"Superstar Denis Deegan in Screen Test"
gelatin silver print
signature stamp and title (ink) on verso, certificated
The Screen Tests are a series of 400 to 500 experimental films by Andy Warhol, which were mainly shot between 1964 and 1966 in the legendary "Silver Factory" in New York. As a rule, the person portrayed had to sit on a chair in front of a screen and was filmed with a still camera for three minutes. The time limit corresponds to the complete passage of a 16 mm film reel. There are always close-ups of the faces, sometimes only the mouth, an eye or another detail can be seen. The effect on the people filmed was extremely varied: some tried to appear cool and showed no emotion, others could not stand the psychological pressure and started to cry or walked away.
Warhol used some of the early screen tests in the films 13 Most Beautiful Women (1964) and 13 Most Beautiful Boys (1965). In the 40-minute silent films, black and white on 16 mm film, there is no plot, only portrait shots of each performer are shown, played back slightly slower than they were recorded.

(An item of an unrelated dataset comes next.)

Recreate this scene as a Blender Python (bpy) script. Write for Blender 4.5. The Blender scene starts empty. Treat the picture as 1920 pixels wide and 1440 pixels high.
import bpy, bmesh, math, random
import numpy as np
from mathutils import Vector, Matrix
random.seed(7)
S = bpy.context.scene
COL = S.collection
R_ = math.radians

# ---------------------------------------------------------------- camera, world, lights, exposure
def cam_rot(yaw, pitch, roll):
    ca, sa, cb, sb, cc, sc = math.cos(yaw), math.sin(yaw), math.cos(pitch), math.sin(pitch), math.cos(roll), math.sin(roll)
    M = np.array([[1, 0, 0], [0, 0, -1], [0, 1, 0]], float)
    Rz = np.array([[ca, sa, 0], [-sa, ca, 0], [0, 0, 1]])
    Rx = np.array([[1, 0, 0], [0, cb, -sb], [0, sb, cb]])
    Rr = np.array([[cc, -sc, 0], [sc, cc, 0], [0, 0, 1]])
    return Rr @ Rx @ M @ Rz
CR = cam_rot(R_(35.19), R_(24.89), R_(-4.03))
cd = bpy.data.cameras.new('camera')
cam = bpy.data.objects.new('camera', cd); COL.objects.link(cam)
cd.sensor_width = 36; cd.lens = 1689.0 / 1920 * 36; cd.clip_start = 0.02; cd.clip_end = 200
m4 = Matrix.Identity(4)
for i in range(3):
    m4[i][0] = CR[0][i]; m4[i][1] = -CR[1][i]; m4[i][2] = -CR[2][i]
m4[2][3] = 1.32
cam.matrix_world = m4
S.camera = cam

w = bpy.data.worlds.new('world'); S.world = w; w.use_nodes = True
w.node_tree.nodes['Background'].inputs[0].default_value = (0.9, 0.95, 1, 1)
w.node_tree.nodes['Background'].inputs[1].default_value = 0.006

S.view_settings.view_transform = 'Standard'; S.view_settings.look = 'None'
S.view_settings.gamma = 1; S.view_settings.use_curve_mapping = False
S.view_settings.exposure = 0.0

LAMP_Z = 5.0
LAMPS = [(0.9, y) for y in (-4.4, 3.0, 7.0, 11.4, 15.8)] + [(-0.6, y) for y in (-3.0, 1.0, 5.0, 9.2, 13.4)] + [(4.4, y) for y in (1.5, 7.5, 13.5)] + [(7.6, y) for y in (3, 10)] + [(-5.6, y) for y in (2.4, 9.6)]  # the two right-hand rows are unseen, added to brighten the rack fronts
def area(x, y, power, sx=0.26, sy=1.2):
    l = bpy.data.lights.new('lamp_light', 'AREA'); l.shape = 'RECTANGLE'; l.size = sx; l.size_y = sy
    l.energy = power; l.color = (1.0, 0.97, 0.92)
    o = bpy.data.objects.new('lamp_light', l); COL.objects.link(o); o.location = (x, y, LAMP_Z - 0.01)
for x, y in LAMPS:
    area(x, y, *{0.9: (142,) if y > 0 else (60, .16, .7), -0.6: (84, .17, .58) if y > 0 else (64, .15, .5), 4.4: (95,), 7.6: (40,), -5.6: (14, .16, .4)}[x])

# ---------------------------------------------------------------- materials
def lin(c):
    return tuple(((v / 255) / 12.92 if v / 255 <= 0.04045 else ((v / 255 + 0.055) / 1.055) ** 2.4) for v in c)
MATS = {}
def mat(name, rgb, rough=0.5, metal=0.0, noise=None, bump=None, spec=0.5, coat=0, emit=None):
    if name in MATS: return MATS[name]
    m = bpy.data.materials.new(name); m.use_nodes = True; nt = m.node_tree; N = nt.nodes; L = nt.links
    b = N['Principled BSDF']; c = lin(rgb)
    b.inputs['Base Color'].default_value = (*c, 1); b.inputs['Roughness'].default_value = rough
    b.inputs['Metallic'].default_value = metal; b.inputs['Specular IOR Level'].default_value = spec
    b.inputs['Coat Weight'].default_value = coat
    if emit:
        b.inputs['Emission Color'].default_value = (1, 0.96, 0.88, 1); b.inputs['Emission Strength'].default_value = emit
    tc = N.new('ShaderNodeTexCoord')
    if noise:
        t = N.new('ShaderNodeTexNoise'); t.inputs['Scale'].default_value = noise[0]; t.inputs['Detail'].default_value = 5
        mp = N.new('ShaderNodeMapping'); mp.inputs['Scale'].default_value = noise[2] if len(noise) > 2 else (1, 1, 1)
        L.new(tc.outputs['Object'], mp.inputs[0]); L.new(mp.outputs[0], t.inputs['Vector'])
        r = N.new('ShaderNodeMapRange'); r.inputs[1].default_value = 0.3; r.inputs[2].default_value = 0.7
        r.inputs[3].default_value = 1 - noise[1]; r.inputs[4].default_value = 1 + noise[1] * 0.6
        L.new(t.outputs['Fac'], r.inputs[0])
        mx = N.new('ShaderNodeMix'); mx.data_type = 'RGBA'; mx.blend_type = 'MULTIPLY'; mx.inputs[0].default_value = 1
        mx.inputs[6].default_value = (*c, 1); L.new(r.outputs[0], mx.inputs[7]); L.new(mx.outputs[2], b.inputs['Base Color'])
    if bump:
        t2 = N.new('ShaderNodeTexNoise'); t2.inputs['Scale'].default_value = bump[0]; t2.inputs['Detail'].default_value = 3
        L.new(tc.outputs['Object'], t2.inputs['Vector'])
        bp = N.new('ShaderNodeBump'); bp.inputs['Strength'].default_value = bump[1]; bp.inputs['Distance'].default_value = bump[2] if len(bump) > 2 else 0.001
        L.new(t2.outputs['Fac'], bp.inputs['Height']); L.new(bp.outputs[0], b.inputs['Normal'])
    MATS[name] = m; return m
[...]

Callie Angell writes about the relationship between Denis Deegan and Andy Warhol in Andy Warhol Screen Tests: The Films of Andy Warhol Catalogue Raisonne, Vol. One, 2006: "Warhol apparently first met the red-haired actor and model Denis Deegan in Los Angeles in the fall of 1963, when Deegan was instrumental in arranging for some scenes in Warhol's film Tarzan and Jane Regained, Sort of... to be shot at the home of actor John Houseman. Two early pre-Screen Test portrait films of a bare-chested Deegan may have been shot in California at this time... Deegan then moved to Paris where he lived for the next two years, and were, in 1965, he introduced Warhol to Nico... After his return to New York in 1966, Deegan starred in several color sound sequences shot that fall: Dentist: Nico, Ivy, Denis and Ivy and Denis I and II."